■ STATED EXERCISE ■
Leave out the images; return the rest of the data exactly.

Start

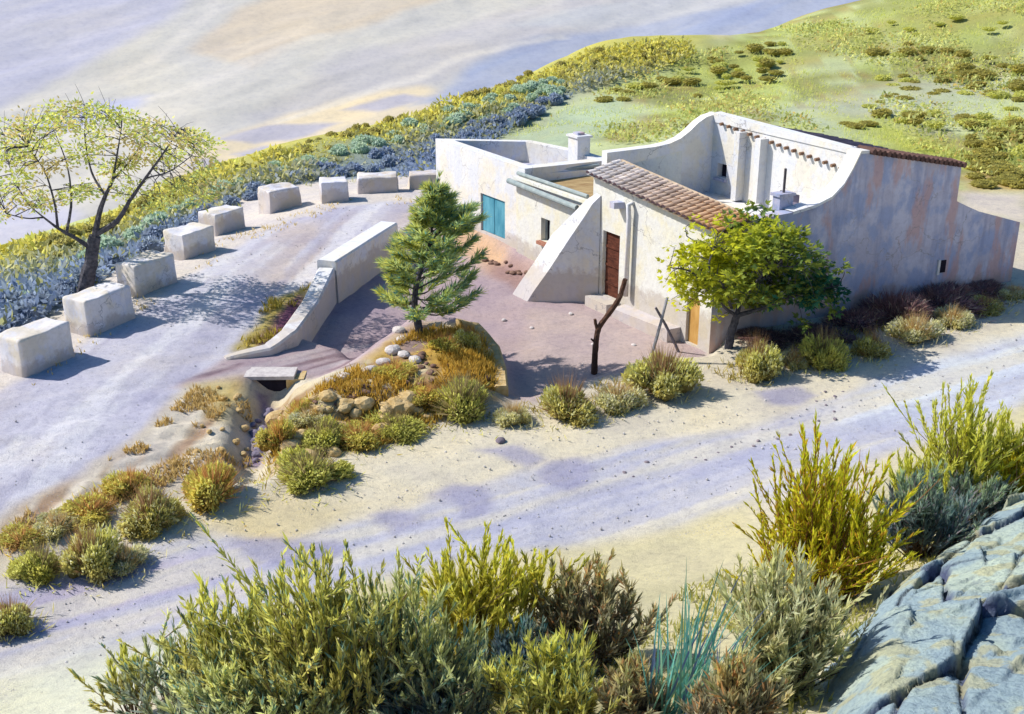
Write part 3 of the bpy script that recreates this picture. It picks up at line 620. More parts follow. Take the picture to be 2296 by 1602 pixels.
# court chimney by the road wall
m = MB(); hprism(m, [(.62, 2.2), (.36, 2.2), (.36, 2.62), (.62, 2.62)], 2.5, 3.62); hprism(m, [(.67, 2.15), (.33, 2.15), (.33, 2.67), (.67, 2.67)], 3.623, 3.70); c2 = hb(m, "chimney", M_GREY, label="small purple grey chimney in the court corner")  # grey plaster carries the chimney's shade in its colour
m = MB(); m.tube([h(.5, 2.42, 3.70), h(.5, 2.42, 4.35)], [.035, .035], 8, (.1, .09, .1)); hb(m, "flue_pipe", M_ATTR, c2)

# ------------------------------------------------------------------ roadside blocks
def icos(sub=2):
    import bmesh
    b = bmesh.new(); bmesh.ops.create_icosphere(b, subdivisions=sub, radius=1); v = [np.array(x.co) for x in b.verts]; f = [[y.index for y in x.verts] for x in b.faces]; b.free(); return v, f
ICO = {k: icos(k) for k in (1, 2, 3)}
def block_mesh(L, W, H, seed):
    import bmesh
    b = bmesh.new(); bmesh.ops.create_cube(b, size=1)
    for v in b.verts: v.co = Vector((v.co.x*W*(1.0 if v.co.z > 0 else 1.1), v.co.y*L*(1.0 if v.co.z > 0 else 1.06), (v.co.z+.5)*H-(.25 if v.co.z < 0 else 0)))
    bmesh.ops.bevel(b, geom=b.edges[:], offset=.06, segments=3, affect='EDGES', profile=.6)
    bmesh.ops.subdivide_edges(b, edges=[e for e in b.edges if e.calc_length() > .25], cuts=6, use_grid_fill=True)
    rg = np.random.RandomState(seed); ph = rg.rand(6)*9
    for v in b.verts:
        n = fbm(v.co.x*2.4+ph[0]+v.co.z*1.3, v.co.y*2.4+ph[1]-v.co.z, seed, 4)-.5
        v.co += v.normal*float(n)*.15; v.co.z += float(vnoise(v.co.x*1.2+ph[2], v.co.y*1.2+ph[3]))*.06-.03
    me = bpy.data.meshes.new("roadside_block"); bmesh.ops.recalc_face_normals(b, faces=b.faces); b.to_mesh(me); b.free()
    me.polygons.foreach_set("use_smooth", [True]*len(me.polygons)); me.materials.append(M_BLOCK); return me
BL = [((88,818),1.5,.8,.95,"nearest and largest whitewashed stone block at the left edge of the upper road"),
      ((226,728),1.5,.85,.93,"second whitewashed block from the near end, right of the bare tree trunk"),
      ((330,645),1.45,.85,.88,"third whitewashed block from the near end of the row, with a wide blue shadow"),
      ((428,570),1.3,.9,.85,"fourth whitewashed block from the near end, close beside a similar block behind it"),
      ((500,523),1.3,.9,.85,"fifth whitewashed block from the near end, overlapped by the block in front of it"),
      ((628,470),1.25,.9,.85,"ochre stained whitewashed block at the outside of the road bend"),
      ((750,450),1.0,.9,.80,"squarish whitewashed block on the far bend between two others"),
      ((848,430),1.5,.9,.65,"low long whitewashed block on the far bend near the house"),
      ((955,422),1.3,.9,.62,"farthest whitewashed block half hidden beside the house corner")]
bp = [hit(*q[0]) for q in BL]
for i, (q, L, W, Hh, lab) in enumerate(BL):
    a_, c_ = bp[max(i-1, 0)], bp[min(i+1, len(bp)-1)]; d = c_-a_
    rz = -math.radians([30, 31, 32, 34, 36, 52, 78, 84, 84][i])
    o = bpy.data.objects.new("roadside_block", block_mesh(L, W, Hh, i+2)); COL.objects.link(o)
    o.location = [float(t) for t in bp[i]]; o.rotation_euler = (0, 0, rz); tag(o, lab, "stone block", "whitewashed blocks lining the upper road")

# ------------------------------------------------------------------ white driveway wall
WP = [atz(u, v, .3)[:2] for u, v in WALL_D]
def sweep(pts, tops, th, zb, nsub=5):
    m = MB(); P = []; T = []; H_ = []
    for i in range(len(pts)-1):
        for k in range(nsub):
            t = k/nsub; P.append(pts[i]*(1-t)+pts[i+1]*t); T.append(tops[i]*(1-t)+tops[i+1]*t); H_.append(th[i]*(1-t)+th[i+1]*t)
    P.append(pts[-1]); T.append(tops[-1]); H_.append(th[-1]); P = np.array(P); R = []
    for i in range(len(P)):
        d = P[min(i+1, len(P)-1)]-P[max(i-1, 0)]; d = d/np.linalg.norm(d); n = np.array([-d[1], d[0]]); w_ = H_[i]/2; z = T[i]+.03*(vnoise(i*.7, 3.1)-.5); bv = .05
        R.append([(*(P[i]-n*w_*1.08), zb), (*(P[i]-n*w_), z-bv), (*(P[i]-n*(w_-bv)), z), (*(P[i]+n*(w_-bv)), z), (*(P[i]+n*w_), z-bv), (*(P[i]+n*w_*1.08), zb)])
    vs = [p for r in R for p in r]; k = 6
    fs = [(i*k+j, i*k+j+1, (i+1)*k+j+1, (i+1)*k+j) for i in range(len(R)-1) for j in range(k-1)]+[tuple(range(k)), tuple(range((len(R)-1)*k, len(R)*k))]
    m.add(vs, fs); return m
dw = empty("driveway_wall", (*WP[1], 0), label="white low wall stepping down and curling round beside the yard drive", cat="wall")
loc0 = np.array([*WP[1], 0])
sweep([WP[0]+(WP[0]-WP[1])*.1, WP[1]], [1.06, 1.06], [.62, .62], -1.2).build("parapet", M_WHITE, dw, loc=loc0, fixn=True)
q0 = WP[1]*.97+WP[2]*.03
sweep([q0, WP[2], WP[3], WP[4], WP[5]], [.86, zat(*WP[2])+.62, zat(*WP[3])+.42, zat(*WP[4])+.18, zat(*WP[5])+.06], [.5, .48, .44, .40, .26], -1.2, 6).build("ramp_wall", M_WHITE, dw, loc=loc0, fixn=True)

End

■ RESPONSE TO THIS TASK ■
Write part 3 of the bpy script that recreates this picture. It picks up at line 620. More parts follow. Take the picture to be 2296 by 1602 pixels.
# court chimney by the road wall
m = MB(); hprism(m, [(.62, 2.2), (.36, 2.2), (.36, 2.62), (.62, 2.62)], 2.5, 3.62); hprism(m, [(.67, 2.15), (.33, 2.15), (.33, 2.67), (.67, 2.67)], 3.623, 3.70); c2 = hb(m, "chimney", M_GREY, label="small purple grey chimney in the court corner")  # grey plaster carries the chimney's shade in its colour
m = MB(); m.tube([h(.5, 2.42, 3.70), h(.5, 2.42, 4.35)], [.035, .035], 8, (.1, .09, .1)); hb(m, "flue_pipe", M_ATTR, c2)

# ------------------------------------------------------------------ roadside blocks
def icos(sub=2):
    import bmesh
    b = bmesh.new(); bmesh.ops.create_icosphere(b, subdivisions=sub, radius=1); v = [np.array(x.co) for x in b.verts]; f = [[y.index for y in x.verts] for x in b.faces]; b.free(); return v, f
ICO = {k: icos(k) for k in (1, 2, 3)}
def block_mesh(L, W, H, seed):
    import bmesh
    b = bmesh.new(); bmesh.ops.create_cube(b, size=1)
    for v in b.verts: v.co = Vector((v.co.x*W*(1.0 if v.co.z > 0 else 1.1), v.co.y*L*(1.0 if v.co.z > 0 else 1.06), (v.co.z+.5)*H-(.25 if v.co.z < 0 else 0)))
    bmesh.ops.bevel(b, geom=b.edges[:], offset=.06, segments=3, affect='EDGES', profile=.6)
    bmesh.ops.subdivide_edges(b, edges=[e for e in b.edges if e.calc_length() > .25], cuts=6, use_grid_fill=True)
    rg = np.random.RandomState(seed); ph = rg.rand(6)*9
    for v in b.verts:
        n = fbm(v.co.x*2.4+ph[0]+v.co.z*1.3, v.co.y*2.4+ph[1]-v.co.z, seed, 4)-.5
        v.co += v.normal*float(n)*.15; v.co.z += float(vnoise(v.co.x*1.2+ph[2], v.co.y*1.2+ph[3]))*.06-.03
    me = bpy.data.meshes.new("roadside_block"); bmesh.ops.recalc_face_normals(b, faces=b.faces); b.to_mesh(me); b.free()
    me.polygons.foreach_set("use_smooth", [True]*len(me.polygons)); me.materials.append(M_BLOCK); return me
BL = [((88,818),1.5,.8,.95,"nearest and largest whitewashed stone block at the left edge of the upper road"),
      ((226,728),1.5,.85,.93,"second whitewashed block from the near end, right of the bare tree trunk"),
      ((330,645),1.45,.85,.88,"third whitewashed block from the near end of the row, with a wide blue shadow"),
      ((428,570),1.3,.9,.85,"fourth whitewashed block from the near end, close beside a similar block behind it"),
      ((500,523),1.3,.9,.85,"fifth whitewashed block from the near end, overlapped by the block in front of it"),
      ((628,470),1.25,.9,.85,"ochre stained whitewashed block at the outside of the road bend"),
      ((750,450),1.0,.9,.80,"squarish whitewashed block on the far bend between two others"),
      ((848,430),1.5,.9,.65,"low long whitewashed block on the far bend near the house"),
      ((955,422),1.3,.9,.62,"farthest whitewashed block half hidden beside the house corner")]
bp = [hit(*q[0]) for q in BL]
for i, (q, L, W, Hh, lab) in enumerate(BL):
    a_, c_ = bp[max(i-1, 0)], bp[min(i+1, len(bp)-1)]; d = c_-a_
    rz = -math.radians([30, 31, 32, 34, 36, 52, 78, 84, 84][i])
    o = bpy.data.objects.new("roadside_block", block_mesh(L, W, Hh, i+2)); COL.objects.link(o)
    o.location = [float(t) for t in bp[i]]; o.rotation_euler = (0, 0, rz); tag(o, lab, "stone block", "whitewashed blocks lining the upper road")

# ------------------------------------------------------------------ white driveway wall
WP = [atz(u, v, .3)[:2] for u, v in WALL_D]
def sweep(pts, tops, th, zb, nsub=5):
    m = MB(); P = []; T = []; H_ = []
    for i in range(len(pts)-1):
        for k in range(nsub):
            t = k/nsub; P.append(pts[i]*(1-t)+pts[i+1]*t); T.append(tops[i]*(1-t)+tops[i+1]*t); H_.append(th[i]*(1-t)+th[i+1]*t)
    P.append(pts[-1]); T.append(tops[-1]); H_.append(th[-1]); P = np.array(P); R = []
    for i in range(len(P)):
        d = P[min(i+1, len(P)-1)]-P[max(i-1, 0)]; d = d/np.linalg.norm(d); n = np.array([-d[1], d[0]]); w_ = H_[i]/2; z = T[i]+.03*(vnoise(i*.7, 3.1)-.5); bv = .05
        R.append([(*(P[i]-n*w_*1.08), zb), (*(P[i]-n*w_), z-bv), (*(P[i]-n*(w_-bv)), z), (*(P[i]+n*(w_-bv)), z), (*(P[i]+n*w_), z-bv), (*(P[i]+n*w_*1.08), zb)])
    vs = [p for r in R for p in r]; k = 6
    fs = [(i*k+j, i*k+j+1, (i+1)*k+j+1, (i+1)*k+j) for i in range(len(R)-1) for j in range(k-1)]+[tuple(range(k)), tuple(range((len(R)-1)*k, len(R)*k))]
    m.add(vs, fs); return m
dw = empty("driveway_wall", (*WP[1], 0), label="white low wall stepping down and curling round beside the yard drive", cat="wall")
loc0 = np.array([*WP[1], 0])
sweep([WP[0]+(WP[0]-WP[1])*.1, WP[1]], [1.06, 1.06], [.62, .62], -1.2).build("parapet", M_WHITE, dw, loc=loc0, fixn=True)
q0 = WP[1]*.97+WP[2]*.03
sweep([q0, WP[2], WP[3], WP[4], WP[5]], [.86, zat(*WP[2])+.62, zat(*WP[3])+.42, zat(*WP[4])+.18, zat(*WP[5])+.06], [.5, .48, .44, .40, .26], -1.2, 6).build("ramp_wall", M_WHITE, dw, loc=loc0, fixn=True)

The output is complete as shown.